Both my parents grew up in different parts of Texas during the 1950s (and moved around). Both had Hispanics in virtually all of their classes from elementary through college (undergraduate). According to my parents, they were treated like whites. Asians were few in number, but also present at their schools.
Neither of my parents attended a school with African Americans until graduate school, out-of-state, in the early 70s.
I knew a guy (he's dead now) whose mother was Korean. His father was Irish-American. He grew up in the fifties, and occasionally they would get hate phone calls or anonymous threatening letters sent to the house, and once someone threw a rock through their living room window.

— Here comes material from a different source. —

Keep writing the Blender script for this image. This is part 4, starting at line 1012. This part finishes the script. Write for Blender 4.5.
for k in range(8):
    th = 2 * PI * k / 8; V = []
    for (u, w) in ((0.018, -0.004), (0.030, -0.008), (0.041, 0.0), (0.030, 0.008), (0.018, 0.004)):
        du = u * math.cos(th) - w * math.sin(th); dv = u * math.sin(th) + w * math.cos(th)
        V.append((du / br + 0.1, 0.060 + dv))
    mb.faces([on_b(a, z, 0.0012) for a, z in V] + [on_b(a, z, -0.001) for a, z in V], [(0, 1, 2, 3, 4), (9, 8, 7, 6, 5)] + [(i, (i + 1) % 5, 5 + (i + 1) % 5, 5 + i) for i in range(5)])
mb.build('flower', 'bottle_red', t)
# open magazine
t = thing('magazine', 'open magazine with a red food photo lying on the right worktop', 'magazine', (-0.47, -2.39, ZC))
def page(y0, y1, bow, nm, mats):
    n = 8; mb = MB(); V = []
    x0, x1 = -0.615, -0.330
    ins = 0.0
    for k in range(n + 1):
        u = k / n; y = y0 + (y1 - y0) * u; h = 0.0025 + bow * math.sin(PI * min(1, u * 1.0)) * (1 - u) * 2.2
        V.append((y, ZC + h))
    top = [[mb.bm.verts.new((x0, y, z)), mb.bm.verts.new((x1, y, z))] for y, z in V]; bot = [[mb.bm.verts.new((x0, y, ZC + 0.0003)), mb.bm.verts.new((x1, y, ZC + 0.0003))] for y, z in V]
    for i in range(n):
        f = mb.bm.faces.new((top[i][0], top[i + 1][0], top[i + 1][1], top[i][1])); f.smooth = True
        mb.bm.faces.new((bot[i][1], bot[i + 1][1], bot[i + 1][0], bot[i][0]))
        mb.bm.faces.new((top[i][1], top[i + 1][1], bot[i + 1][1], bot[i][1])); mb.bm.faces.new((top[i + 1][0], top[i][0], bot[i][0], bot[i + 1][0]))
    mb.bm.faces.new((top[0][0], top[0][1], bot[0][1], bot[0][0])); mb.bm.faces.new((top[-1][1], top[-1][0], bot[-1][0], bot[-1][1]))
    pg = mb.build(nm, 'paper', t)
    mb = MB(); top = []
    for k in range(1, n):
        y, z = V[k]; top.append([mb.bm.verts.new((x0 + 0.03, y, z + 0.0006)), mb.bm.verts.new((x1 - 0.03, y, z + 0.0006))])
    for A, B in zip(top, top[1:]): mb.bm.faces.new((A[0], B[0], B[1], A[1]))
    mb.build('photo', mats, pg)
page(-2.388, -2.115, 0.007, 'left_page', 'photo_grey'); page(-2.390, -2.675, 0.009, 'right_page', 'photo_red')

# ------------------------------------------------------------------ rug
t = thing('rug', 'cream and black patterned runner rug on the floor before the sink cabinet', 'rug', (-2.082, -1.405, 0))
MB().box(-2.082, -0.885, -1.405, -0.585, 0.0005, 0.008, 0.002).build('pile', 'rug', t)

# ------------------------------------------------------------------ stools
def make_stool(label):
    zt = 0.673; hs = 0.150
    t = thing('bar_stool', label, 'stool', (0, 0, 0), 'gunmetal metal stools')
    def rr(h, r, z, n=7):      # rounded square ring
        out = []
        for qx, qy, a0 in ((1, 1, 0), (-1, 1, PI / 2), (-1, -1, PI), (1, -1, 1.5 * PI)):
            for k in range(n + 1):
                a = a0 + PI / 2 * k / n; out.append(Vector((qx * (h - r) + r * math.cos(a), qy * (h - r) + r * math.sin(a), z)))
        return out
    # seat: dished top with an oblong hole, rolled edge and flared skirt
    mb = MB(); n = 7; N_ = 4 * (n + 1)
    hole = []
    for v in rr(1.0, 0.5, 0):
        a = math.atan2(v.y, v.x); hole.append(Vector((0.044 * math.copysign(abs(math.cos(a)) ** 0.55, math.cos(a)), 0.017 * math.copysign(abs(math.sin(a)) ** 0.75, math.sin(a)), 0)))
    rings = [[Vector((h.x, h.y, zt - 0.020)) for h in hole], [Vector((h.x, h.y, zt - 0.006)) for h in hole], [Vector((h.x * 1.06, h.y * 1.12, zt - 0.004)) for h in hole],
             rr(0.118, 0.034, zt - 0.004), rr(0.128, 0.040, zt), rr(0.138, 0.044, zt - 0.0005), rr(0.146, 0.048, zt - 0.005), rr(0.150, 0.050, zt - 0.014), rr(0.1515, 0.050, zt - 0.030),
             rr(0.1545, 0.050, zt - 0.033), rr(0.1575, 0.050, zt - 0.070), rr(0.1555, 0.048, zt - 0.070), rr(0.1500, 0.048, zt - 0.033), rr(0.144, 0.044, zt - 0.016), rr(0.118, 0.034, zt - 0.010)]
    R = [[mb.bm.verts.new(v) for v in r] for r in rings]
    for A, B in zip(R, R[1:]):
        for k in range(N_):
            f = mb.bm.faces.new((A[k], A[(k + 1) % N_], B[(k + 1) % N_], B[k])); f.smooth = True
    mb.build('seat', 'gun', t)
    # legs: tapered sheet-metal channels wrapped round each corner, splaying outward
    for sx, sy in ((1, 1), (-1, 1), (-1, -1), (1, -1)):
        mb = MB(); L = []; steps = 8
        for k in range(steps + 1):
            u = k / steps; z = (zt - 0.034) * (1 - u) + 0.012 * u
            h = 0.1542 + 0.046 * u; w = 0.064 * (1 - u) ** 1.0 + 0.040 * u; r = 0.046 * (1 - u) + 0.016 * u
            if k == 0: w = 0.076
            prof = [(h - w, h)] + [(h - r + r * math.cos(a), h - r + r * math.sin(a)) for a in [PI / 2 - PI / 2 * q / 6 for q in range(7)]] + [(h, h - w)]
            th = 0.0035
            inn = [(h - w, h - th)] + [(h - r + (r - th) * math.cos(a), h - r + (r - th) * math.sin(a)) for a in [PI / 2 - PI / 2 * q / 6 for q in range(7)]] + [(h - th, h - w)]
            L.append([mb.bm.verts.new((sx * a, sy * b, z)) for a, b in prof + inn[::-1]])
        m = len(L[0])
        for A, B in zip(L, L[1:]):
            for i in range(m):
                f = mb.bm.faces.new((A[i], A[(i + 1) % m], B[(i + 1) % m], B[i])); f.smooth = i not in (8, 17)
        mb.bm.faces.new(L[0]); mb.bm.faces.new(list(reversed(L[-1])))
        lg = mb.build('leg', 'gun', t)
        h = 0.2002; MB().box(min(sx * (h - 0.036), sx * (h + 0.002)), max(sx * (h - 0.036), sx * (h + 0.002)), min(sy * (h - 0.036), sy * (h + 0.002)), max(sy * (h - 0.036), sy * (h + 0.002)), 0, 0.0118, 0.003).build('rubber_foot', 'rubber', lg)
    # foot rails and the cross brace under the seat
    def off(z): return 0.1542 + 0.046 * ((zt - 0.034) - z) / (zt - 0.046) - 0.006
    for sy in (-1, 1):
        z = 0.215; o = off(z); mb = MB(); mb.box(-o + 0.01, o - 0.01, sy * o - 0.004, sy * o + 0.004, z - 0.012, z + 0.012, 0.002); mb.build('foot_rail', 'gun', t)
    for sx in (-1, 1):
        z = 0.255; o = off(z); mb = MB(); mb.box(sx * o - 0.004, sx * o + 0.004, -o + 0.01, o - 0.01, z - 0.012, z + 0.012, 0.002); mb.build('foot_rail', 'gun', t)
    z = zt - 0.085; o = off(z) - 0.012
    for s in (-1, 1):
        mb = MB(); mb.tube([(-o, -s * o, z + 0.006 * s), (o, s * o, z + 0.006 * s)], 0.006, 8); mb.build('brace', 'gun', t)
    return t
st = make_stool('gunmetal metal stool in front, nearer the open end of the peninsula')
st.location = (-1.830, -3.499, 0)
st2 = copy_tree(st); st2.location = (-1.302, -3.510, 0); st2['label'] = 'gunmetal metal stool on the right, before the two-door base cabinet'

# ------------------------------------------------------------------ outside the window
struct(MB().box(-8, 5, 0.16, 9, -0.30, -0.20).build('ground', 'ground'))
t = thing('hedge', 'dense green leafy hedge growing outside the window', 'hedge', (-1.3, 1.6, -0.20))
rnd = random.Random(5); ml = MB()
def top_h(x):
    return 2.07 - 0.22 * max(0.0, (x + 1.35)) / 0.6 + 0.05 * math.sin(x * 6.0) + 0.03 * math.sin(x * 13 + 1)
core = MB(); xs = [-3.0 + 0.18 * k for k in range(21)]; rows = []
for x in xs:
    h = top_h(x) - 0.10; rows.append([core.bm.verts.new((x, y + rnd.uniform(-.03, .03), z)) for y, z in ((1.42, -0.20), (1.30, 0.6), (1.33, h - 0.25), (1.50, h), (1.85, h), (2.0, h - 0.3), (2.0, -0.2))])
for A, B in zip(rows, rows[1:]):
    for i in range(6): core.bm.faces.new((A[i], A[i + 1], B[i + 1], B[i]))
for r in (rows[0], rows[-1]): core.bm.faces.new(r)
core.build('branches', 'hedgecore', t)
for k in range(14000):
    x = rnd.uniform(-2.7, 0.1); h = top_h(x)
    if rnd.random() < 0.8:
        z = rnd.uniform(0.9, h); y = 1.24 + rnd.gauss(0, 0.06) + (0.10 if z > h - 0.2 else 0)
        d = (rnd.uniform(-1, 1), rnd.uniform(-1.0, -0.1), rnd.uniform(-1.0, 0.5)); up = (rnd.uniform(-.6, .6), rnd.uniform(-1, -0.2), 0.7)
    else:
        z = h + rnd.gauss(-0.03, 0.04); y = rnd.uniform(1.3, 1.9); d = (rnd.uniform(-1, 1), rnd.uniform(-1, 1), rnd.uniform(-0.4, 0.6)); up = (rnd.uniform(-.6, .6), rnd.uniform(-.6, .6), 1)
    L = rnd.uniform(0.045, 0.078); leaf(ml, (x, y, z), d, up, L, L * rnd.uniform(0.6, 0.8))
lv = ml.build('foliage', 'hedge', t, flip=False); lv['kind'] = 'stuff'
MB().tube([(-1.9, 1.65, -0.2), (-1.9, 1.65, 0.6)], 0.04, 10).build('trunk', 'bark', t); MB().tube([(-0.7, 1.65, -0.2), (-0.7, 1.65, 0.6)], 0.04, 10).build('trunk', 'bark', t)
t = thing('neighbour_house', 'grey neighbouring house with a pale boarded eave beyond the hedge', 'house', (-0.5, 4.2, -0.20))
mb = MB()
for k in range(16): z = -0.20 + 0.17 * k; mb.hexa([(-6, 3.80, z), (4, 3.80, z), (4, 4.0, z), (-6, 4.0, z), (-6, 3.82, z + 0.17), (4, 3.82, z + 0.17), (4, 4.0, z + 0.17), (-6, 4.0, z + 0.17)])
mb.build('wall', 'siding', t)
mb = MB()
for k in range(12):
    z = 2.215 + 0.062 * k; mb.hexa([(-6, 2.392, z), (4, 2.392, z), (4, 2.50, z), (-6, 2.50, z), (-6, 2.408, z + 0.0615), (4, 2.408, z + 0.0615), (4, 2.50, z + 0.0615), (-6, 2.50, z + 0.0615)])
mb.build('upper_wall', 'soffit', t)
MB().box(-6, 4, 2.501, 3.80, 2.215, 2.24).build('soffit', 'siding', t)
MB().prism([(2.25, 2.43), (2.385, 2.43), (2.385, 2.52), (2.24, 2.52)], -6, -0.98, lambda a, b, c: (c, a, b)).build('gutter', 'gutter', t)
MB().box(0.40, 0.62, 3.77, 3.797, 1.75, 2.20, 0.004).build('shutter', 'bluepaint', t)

This was in suburban New Jersey.
Mexican-Americans had to form their own veterans' organization called the "American G.I. Forum" after a funeral home in a small south Texas town in the 1940s refused to bury a Hispanic soldier who was killed during World War II.
I just watched the story of Dr. Hector Garcia, the founder of the American GI forum. It was so interesting. It was on PBS.
When I watch old tv shows of the 50/60's, all we really see is the lifestyles of mostly white families. Once in a blue moon, we see blacks and we hear how segregation and racism was bad and so forth for them. What I never see/read/ or hear about it how was it like for the other minorities specifically the Asians and Hispanics during that time? Were they facing the same problems as the blacks back then? How was life for them during that period?
The discrimination against Latinos in Texas and the Southwest was quite common and they were also lynched as well.
I remember hearing on a documentary that marijuana was prohibited largely due to the large numbers of Hispanics who smoked it. Perhaps that was a form of persecution.
The Mexicans (known specifically as Chicanos who started this movement), were fighting for equality. The Japanese were dealing with the aftermath of the Internment Camps, the Native Americans were dealing with the aftermath of the boarding schools they were sent to (a few were probably still being forced to go in the fifties).